The first delicate point is the identification of the right angle. A careless argument might assume that because $BK$ and $BH$ are altitudes of the parallelogram, triangle $BKH$ must automatically be right. That is not immediate. The proof requires computing the actual coordinates of $H$ and $K$ and verifying

$$H\cdot(K-H)=0,$$

which is exactly the condition $BH\perp HK$.

The second delicate point is the transition from the right triangle to the orthocenter. In a right triangle with right angle at $H$, the altitude from $B$ coincides with side $BH$, and the altitude from $K$ coincides with side $KH$. Their intersection is $H$. No additional geometric property of the parallelogram is used.

The third delicate point is the identity

$$BH^2+KH^2=BD^2.$$

An algebraic mistake in expanding $KH^2$ would change the final answer. Recomputing independently,

$$BH^2=m^2\frac{q^2}{p^2+q^2},$$

and

$$BD^2-KH^2 = m^2\frac{q^2}{p^2+q^2},$$

so the equality is exact.

Alternative Approaches

A synthetic solution can be obtained by expressing the projections through vectors.
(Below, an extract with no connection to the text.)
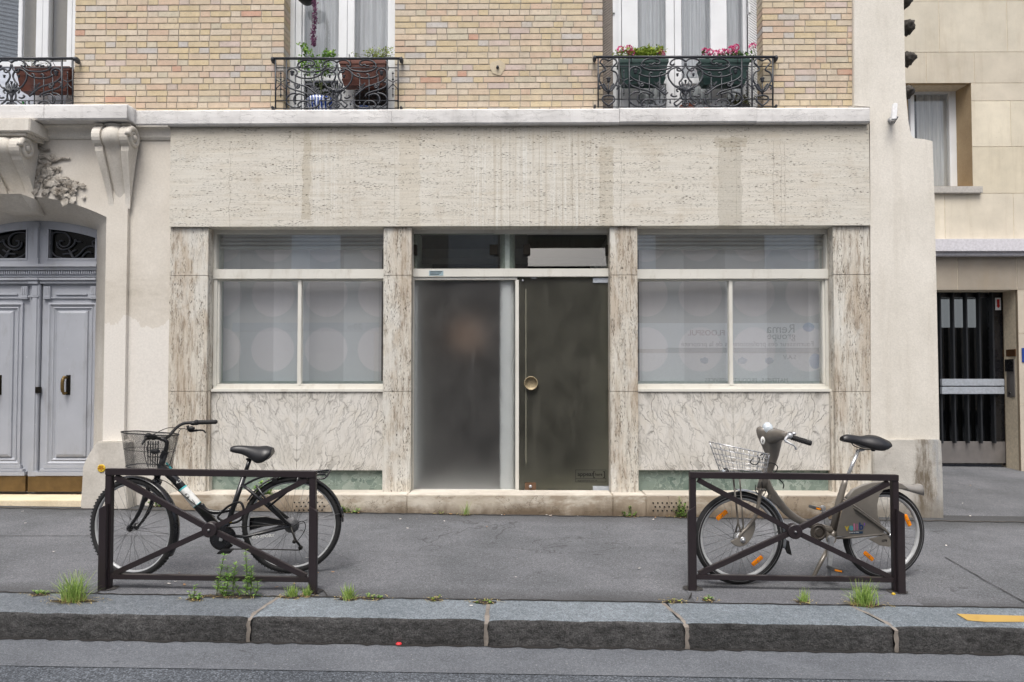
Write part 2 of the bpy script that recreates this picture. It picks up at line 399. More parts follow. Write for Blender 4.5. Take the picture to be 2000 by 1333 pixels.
def m_step():
    """worn pale step: brown splash stains on the riser, wetter and darker low down"""
    k = NT('worn_step_stone', 0.8, spec=0.25); x, y, z = k.sep()
    c = k.ramp(k.noise(2.4, 6, 0.62), [(0.3, srgb(176, 166, 150)), (0.7, srgb(206, 199, 186))])
    st = k.noise(1.1, 7, 0.72, k.map((1.0, 1, 2.4)))
    c = k.mix(k.ramp(st, [(0.44, 0.0), (0.56, 0.75)]), c, srgb(138, 122, 102))
    e = k.math('ADD', z, k.math('MULTIPLY', k.math('SUBTRACT', k.noise(3.5, 6, 0.7, k.map((1, 1, 0.5), loc=(2, 0, 5))), 0.5), 0.34))
    c = k.mix(k.ramp(e, [(0.0, 0.85), (0.13, 0.0)]), c, srgb(96, 82, 66))
    cr_ = k.math('ABSOLUTE', k.math('SUBTRACT', k.noise(2.6, 5, 0.6, None, 0.5), 0.5))
    c = k.mix(k.ramp(cr_, [(0.0, 0.6), (0.008, 0.0)]), c, srgb(84, 72, 60))
    c = k.mix(k.math('MULTIPLY', k.math('GREATER_THAN', z, 0.186), 0.5), c, srgb(210, 205, 196))  # lip highlight painted in: paler colour on the step's top edge
    k.color(c); k.bump(k.math('ADD', k.noise(40, 5, 0.65), k.noise(9, 5, 0.6)), 0.4, 0.006); return k.m
def m_plinth():
    """grey rendered plinth, stained grey-brown and blue-grey near its free corner"""
    k = NT('stained_plinth_render', 0.85, spec=0.2); x, y, z = k.sep()
    c = k.ramp(k.noise(2.6, 7, 0.68), [(0.3, srgb(170, 166, 159)), (0.7, srgb(204, 200, 192))])
    c = k.mix(k.ramp(k.noise(9, 7, 0.75), [(0.56, 0.0), (0.64, 0.5)]), c, srgb(140, 132, 122))
    xx = k.math('ADD', x, k.math('MULTIPLY', k.math('SUBTRACT', k.noise(2.2, 6, 0.7, k.map((1.5, 1, 0.8))), 0.5), 0.55))
    m1 = k.math('MULTIPLY', k.ramp(k.math('ABSOLUTE', k.math('SUBTRACT', xx, 4.12)), [(0.03, 1.0), (0.12, 0.0)]), k.ramp(k.noise(2.4, 6, 0.75, k.map((4, 1, 0.8))), [(0.40, 0.15), (0.58, 0.95)]))
    c = k.mix(m1, c, srgb(104, 94, 80))
    m2 = k.math('MULTIPLY', k.ramp(k.math('SUBTRACT', xx, 4.12), [(0.04, 0.0), (0.14, 1.0)]), k.ramp(k.noise(2.0, 6, 0.7, k.map((7, 1, 0.5), loc=(2, 0, 1))), [(0.40, 0.2), (0.6, 0.85)]))
    c = k.mix(m2, c, srgb(132, 137, 142))
    e = k.math('ADD', z, k.math('MULTIPLY', k.math('SUBTRACT', k.noise(4, 6, 0.7), 0.5), 0.3))
    c = k.mix(k.ramp(e, [(0.0, 0.7), (0.16, 0.0)]), c, srgb(112, 104, 92))
    k.color(c); k.bump(k.math('ADD', k.noise(50, 6, 0.7), k.noise(7, 6, 0.7)), 0.6, 0.008); return k.m
def m_cornice():
    k = NT('flaking_white_paint', 0.8, spec=0.25)
    c = k.ramp(k.noise(2.5, 6, 0.65), [(0.3, srgb(196, 194, 192)), (0.7, srgb(226, 224, 222))])
    fl = k.noise(6, 8, 0.72, k.map((1, 1, 2.2)), 0.8)
    edge = k.ramp(k.math('ABSOLUTE', k.math('SUBTRACT', fl, 0.56)), [(0.0, 1.0), (0.014, 0.0)])
    c = k.mix(k.math('MULTIPLY', edge, 0.45), c, srgb(120, 116, 112))
    c = k.mix(k.ramp(k.noise(1.5, 7, 0.75, k.map((1.5, 1, 3))), [(0.56, 0.0), (0.72, 0.45)]), c, srgb(160, 158, 158))
    c = k.mix(k.ramp(k.noise(1.0, 5, 0.7, k.map((16, 4, 1.2))), [(0.56, 0.0), (0.75, 0.28)]), c, srgb(150, 144, 136))
    k.color(c)
    k.bump(k.math('ADD', k.ramp(fl, [(0.54, 0.0), (0.58, 1.0)]), k.noise(25, 5)), 0.35, 0.006); return k.m
def m_asphalt(name, dark, light, agg=0.25, scale=240, spots=True, dirt_shade=False):
    k = NT(name, 0.9, spec=0.25)
    c = k.ramp(k.noise(1.2, 6, 0.62), [(0.3, dark), (0.7, light)])
    sp = k.voro(scale, 'F1', None, 'Color')
    g = k.n('ShaderNodeSeparateColor', None, {'Color': sp}).outputs[0]
    c = k.mix(1.0, c, k.ramp(g, [(0.0, 1 - agg), (0.7, 1.0), (1.0, 1 + agg * 1.6)]), 'MULTIPLY')
    c = k.mix(1.0, c, k.ramp(k.noise(60, 4, 0.7), [(0.3, 1 - agg * 0.5), (0.7, 1 + agg * 0.5)]), 'MULTIPLY')
    if spots:   # old chewing gum and oil drips
        d = k.voro(3.1, 'F1', k.map((1, 1.0, 1)), 'Distance')
        c = k.mix(k.ramp(d, [(0.035, 0.42), (0.055, 0.0)]), c, (dark[0] * 0.4, dark[1] * 0.4, dark[2] * 0.4, 1))
        d2 = k.voro(9.3, 'F1', k.map((1, 1, 1), loc=(3, 5, 0)), 'Distance')
        c = k.mix(k.ramp(d2, [(0.03, 0.35), (0.05, 0.0)]), c, (light[0] * 1.9, light[1] * 1.9, light[2] * 1.9, 1))
        c = k.mix(k.ramp(k.noise(0.7, 5, 0.7, k.map((1, 2.2, 1))), [(0.5, 0.0), (0.75, 0.3)]), c, (dark[0] * 0.7, dark[1] * 0.7, dark[2] * 0.72, 1))
        vn = k.math('ABSOLUTE', k.math('SUBTRACT', k.noise(0.9, 4, 0.6, None, 0.4), 0.5))
        c = k.mix(k.math('MULTIPLY', k.ramp(vn, [(0.0, 0.55), (0.006, 0.0)]), k.ramp(k.noise(0.45, 2), [(0.5, 0.0), (0.6, 1.0)])), c, (0.02, 0.02, 0.02, 1))
        fl = k.n('ShaderNodeSeparateColor', None, {'Color': k.voro(26, 'F1', k.map((1, 1.6, 1), loc=(1, 8, 0)), 'Color')}).outputs[1]
        c = k.mix(k.math('MULTIPLY', k.ramp(k.voro(26, 'F1', k.map((1, 1.6, 1), loc=(1, 8, 0)), 'Distance'), [(0.10, 1.0), (0.16, 0.0)]), k.ramp(fl, [(0.90, 0.0), (0.93, 0.55)])), c, (0.5, 0.48, 0.46, 1))
        c = k.mix(k.ramp(k.noise(2.6, 6, 0.75, k.map((1, 1.8, 1), loc=(4, 4, 0))), [(0.52, 0.0), (0.72, 0.28)]), c, (light[0] * 1.25, light[1] * 1.25, light[2] * 1.27, 1))
    if dirt_shade:    # contact shading painted into the colour along the building foot and the kerb
        x, y, z = k.sep()
        wv = k.math('MULTIPLY', k.noise(5, 5, 0.7, k.map((0.6, 1, 1))), 0.30)
        near = k.math('MAXIMUM', k.math('MULTIPLY', k.ramp(k.math('ADD', k.math('ADD', y, 0.36), wv), [(0.0, 0.0), (0.45, 0.75)]), k.math('LESS_THAN', y, 0.1)), k.ramp(k.math('SUBTRACT', k.math('ADD', -2.46, wv), y), [(0.0, 0.0), (0.2, 0.6)]))
        c = k.mix(near, c, (dark[0] * 0.45, dark[1] * 0.43, dark[2] * 0.40, 1))
    k.color(c); k.bump(k.math('ADD', g, k.noise(90, 3)), 0.25, 0.003); return k.m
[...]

Let $\mathbf u=\overrightarrow{BA}$ and $\mathbf v=\overrightarrow{BC}$. The feet $K$ and $H$ are the projections of $B$ onto the lines through $C$ parallel to $\mathbf u$ and through $A$ parallel to $\mathbf v$. Writing these projections in vector form and eliminating the parameters shows directly that $BH\perp HK$. The orthocenter is then $H$.

Afterward one proves

$$BH^2+KH^2=BD^2$$

by expressing all three lengths through scalar products of $\mathbf u$ and $\mathbf v$. This avoids coordinates tied to particular axes but requires essentially the same algebra. The coordinate approach is preferable because the projections acquire especially simple coordinates, making both the right-angle property and the final identity transparent.